Data section.
================

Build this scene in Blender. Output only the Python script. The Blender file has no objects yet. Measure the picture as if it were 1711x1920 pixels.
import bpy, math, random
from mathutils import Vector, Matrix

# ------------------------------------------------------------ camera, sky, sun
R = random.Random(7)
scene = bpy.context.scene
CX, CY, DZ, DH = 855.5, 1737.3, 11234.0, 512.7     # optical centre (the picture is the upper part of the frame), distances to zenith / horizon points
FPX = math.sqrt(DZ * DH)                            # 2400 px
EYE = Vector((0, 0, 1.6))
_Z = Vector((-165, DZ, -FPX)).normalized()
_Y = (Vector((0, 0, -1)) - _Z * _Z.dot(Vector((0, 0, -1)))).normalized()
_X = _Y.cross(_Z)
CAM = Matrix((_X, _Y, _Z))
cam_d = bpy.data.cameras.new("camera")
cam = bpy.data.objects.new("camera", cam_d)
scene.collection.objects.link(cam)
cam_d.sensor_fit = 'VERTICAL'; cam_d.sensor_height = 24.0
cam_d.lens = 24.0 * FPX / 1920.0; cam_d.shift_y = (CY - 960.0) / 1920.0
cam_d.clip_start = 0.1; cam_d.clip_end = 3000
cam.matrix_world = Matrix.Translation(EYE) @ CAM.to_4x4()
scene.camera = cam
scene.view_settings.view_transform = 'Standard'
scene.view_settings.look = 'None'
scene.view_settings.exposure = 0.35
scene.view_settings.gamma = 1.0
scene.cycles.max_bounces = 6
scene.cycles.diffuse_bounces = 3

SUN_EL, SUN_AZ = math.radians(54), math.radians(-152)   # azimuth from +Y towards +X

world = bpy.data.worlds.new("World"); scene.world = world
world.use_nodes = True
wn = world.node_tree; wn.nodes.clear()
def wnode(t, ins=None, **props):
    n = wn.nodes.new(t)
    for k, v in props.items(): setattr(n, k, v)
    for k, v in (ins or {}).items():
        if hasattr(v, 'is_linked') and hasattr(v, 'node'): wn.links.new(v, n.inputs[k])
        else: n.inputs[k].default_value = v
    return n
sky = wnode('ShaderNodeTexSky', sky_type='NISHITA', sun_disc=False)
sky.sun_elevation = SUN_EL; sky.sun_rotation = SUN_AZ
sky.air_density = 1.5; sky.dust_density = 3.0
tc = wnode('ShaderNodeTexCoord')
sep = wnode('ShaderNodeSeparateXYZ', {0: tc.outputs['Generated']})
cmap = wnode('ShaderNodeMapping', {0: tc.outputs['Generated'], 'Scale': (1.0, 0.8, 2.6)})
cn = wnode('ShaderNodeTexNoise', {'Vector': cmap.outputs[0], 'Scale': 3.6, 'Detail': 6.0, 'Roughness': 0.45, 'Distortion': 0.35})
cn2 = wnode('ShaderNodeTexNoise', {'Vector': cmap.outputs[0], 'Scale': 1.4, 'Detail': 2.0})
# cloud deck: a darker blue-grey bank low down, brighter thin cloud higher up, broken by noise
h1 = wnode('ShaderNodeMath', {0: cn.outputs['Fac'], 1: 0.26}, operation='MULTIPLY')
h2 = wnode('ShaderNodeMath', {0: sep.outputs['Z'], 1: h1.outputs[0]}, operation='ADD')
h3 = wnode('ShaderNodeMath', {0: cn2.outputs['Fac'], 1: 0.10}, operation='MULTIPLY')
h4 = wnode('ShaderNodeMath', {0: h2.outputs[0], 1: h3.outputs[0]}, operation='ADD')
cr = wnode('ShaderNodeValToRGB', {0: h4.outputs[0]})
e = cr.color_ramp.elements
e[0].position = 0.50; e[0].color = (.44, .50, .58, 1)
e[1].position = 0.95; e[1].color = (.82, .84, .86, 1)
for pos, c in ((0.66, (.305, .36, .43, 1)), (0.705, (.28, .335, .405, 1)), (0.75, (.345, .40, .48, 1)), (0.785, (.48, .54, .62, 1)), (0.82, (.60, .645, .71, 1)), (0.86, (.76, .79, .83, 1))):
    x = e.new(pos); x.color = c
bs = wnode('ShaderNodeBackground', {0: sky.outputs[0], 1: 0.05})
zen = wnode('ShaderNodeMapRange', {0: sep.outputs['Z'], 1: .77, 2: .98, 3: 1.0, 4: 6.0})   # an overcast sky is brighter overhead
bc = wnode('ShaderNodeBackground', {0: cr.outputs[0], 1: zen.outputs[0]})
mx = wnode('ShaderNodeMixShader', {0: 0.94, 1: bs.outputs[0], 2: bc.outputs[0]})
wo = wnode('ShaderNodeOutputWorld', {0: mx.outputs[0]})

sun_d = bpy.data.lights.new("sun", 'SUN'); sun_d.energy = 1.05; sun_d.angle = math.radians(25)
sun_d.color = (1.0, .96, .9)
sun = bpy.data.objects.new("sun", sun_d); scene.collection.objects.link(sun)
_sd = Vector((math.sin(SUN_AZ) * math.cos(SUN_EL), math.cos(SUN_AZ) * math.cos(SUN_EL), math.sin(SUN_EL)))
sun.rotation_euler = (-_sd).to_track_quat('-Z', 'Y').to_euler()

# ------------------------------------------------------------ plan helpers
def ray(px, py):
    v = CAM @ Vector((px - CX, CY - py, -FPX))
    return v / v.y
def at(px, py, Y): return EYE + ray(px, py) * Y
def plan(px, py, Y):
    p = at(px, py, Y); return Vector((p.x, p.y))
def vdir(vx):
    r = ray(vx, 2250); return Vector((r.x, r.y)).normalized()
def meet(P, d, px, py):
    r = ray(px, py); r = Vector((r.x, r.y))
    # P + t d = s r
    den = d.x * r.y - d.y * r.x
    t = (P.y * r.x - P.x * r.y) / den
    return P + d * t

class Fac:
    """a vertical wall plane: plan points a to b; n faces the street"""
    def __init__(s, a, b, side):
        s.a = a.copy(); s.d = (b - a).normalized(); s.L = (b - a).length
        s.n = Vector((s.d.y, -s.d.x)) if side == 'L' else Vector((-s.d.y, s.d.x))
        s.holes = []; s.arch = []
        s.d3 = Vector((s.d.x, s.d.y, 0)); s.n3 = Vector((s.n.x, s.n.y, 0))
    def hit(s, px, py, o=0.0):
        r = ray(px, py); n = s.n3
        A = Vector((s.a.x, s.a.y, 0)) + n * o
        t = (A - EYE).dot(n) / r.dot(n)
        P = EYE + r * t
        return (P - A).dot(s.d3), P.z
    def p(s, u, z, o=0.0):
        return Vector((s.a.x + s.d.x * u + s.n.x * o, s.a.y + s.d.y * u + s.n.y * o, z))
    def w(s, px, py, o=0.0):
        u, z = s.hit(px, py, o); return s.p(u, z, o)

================

Aim of the task. Print, please, the lines above from the very first through the one that holds "from mathutils import Vector, Matrix", both included, word for word and with nothing else.

The reply.
Build this scene in Blender. Output only the Python script. The Blender file has no objects yet. Measure the picture as if it were 1711x1920 pixels.
import bpy, math, random
from mathutils import Vector, Matrix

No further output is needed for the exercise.